Wednesday, June 10, 2009

The only good redbeets I've had . . .

They may not be pretty (and this was the best photo of four, I think), but roasted red beets are one of my new favorite spring meals. I cut them in 1/2 or 1/4 depending on size, left 3" of tops on them, and then put them in a baking pan with slight sides. I put a little bit of olive oil, a little bit of balsamic, a little bit of water, a little bit of salt, and a little bit of rosemary and then roasted them on the middle rack for a little over an hour (there are a lot of "a little"s in my recipe b/c I don't measure anything). Anyway, I flipped them about halfway through. I sprinkled them with garlic powder when they were done. They taste amazing! Just like anything does prepared in that way I guess. You could probably roast old tennis shoes in olive oil, salt, and everything and they'd be great. Bon apetit!

Tuesday, June 9, 2009

Seriously, I'm not making this up!

Spotted: One opossum (not the one in this photo taken by the Opossum Society of the United States)

Who: Val, and neighbors (who saw it first and pointed it out to her)

Reaction: Oh my goodness, this must be blogged . . . NATURE IN NORTH PHILLY!!!

Friday, June 5, 2009

And then there were two . . . and then one . . . and then just a dirty nest and some bird poop

The baby birds are fat and literally started falling out of their nest because there just wasn't room for them all. Here's a picture from the beginning of the week, right after big brother hopped out. Big brother did have to hop/fly back up to the nest temporarily after a cat discovered them. I have no idea how he pulled that off. (I observed them for quite some time, off and on, and they just seem like sitting ducks, or well, sitting robins, believe me. Chirping and not really moving even when toy trucks come to within a few inches--accidentally, of course.) I chased the cat off, like a true Darwinist would not do (the nature filmers don't try to scare the lion as it closes in on the antelope, though maybe self-preservation is a factor there).
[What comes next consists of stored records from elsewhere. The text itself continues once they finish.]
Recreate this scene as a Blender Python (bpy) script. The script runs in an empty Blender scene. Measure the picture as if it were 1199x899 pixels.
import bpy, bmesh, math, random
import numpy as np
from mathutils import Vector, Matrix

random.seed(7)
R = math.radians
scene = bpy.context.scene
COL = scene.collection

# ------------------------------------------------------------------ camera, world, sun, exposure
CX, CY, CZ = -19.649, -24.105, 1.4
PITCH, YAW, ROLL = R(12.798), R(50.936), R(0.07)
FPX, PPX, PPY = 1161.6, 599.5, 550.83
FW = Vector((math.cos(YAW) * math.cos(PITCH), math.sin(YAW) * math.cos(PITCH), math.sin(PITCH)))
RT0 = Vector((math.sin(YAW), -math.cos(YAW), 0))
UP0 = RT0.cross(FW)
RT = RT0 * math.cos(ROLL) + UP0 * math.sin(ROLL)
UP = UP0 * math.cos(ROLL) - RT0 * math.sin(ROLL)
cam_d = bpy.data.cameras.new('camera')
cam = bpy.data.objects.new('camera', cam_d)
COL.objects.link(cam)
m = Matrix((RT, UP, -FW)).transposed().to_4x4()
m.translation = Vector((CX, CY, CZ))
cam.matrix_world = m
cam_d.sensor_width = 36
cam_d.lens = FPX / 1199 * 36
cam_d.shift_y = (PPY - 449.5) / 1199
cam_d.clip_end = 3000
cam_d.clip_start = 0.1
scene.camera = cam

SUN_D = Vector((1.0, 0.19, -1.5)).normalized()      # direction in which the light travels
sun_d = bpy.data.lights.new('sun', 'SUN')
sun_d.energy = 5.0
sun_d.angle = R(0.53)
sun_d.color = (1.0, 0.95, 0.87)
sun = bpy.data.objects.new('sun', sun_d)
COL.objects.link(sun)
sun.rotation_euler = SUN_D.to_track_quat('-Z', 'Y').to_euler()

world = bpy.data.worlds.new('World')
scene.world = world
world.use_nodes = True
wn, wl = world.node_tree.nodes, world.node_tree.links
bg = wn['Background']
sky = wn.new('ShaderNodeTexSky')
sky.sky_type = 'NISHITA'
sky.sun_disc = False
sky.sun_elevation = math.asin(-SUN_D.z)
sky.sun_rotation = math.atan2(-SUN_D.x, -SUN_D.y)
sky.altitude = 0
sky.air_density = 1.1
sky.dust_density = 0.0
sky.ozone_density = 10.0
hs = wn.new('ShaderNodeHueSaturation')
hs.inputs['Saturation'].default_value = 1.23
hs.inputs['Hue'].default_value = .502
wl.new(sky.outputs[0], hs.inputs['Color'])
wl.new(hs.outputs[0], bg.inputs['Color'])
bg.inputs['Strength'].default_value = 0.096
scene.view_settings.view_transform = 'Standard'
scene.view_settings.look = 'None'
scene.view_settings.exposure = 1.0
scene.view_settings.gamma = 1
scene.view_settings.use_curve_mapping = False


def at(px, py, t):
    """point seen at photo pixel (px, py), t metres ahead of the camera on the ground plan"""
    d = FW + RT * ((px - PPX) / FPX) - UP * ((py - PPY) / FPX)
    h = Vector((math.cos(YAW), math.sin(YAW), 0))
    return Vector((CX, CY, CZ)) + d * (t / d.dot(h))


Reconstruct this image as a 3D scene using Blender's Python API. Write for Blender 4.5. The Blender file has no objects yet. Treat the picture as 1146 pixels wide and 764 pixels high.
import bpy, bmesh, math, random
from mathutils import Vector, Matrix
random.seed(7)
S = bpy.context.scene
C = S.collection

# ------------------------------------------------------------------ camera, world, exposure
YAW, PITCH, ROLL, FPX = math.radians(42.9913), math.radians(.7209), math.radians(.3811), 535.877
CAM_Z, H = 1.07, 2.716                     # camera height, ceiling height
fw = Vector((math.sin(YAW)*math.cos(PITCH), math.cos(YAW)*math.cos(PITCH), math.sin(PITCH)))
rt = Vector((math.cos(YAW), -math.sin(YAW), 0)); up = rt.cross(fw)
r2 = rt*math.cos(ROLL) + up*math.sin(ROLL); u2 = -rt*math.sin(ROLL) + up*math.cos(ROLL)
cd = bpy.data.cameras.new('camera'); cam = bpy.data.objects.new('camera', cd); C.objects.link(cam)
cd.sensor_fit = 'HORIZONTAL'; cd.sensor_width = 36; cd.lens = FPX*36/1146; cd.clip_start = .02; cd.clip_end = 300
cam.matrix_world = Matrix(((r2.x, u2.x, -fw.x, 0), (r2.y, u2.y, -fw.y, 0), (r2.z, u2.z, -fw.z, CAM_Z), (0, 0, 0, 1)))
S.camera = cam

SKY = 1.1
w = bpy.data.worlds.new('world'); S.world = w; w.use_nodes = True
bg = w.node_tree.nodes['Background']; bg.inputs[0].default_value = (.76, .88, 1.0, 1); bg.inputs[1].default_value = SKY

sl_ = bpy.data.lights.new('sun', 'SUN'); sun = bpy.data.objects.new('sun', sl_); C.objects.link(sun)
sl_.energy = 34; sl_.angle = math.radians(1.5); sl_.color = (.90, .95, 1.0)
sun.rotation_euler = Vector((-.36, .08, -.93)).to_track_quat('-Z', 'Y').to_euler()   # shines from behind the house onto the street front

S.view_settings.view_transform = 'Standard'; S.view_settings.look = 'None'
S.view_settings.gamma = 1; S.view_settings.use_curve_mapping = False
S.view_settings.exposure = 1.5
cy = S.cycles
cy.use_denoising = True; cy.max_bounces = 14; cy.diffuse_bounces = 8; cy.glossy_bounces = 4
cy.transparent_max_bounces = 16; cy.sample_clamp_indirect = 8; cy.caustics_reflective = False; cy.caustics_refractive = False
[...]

I kept waiting to find his little mangled body somewhere. I even had a dream of finding him dead. That's when I think the stay-at-home mom realizes her world has shrunken in a truly alarming way, when she is worried enough about a baby robin that she has nightmares about its death. Then the next day his sister (let's just keep all the genders involved) flew the nest. We were down to Junior. Junior didn't seem really motivated to go anywhere. He stayed up there by himself quite a while. At least another day. Then he made the big leap but hung out right below the nest on the porch for a good 12 hours. He left a lot of nasty poop all over the porch. He had a bike parked right near him by an unobservant visitor. He almost got hit by a toy truck (that in fairness was poorly aimed by the mother cleaning up and not by the toddlers playing with it). The funniest part was his really loud mother squawking at him from a nearby tree, all day, trying to motivate him to leave. I guess there are similarities between all species.

A Message from Val's Mom, Mary Frey

Restaurant and grocery store chains across our country need to band together and commit to 72 degree minimums for air conditioning levels. I mean, talk about a ridiculous cause of greenhouse gases--over-air conditioning. Then we won't all need sweaters in the summer! And maybe we could agree to heat somewhere in the 68 degree range in the winter. Just a suggestion from Mary . . . put on this hopping blog per her suggestion.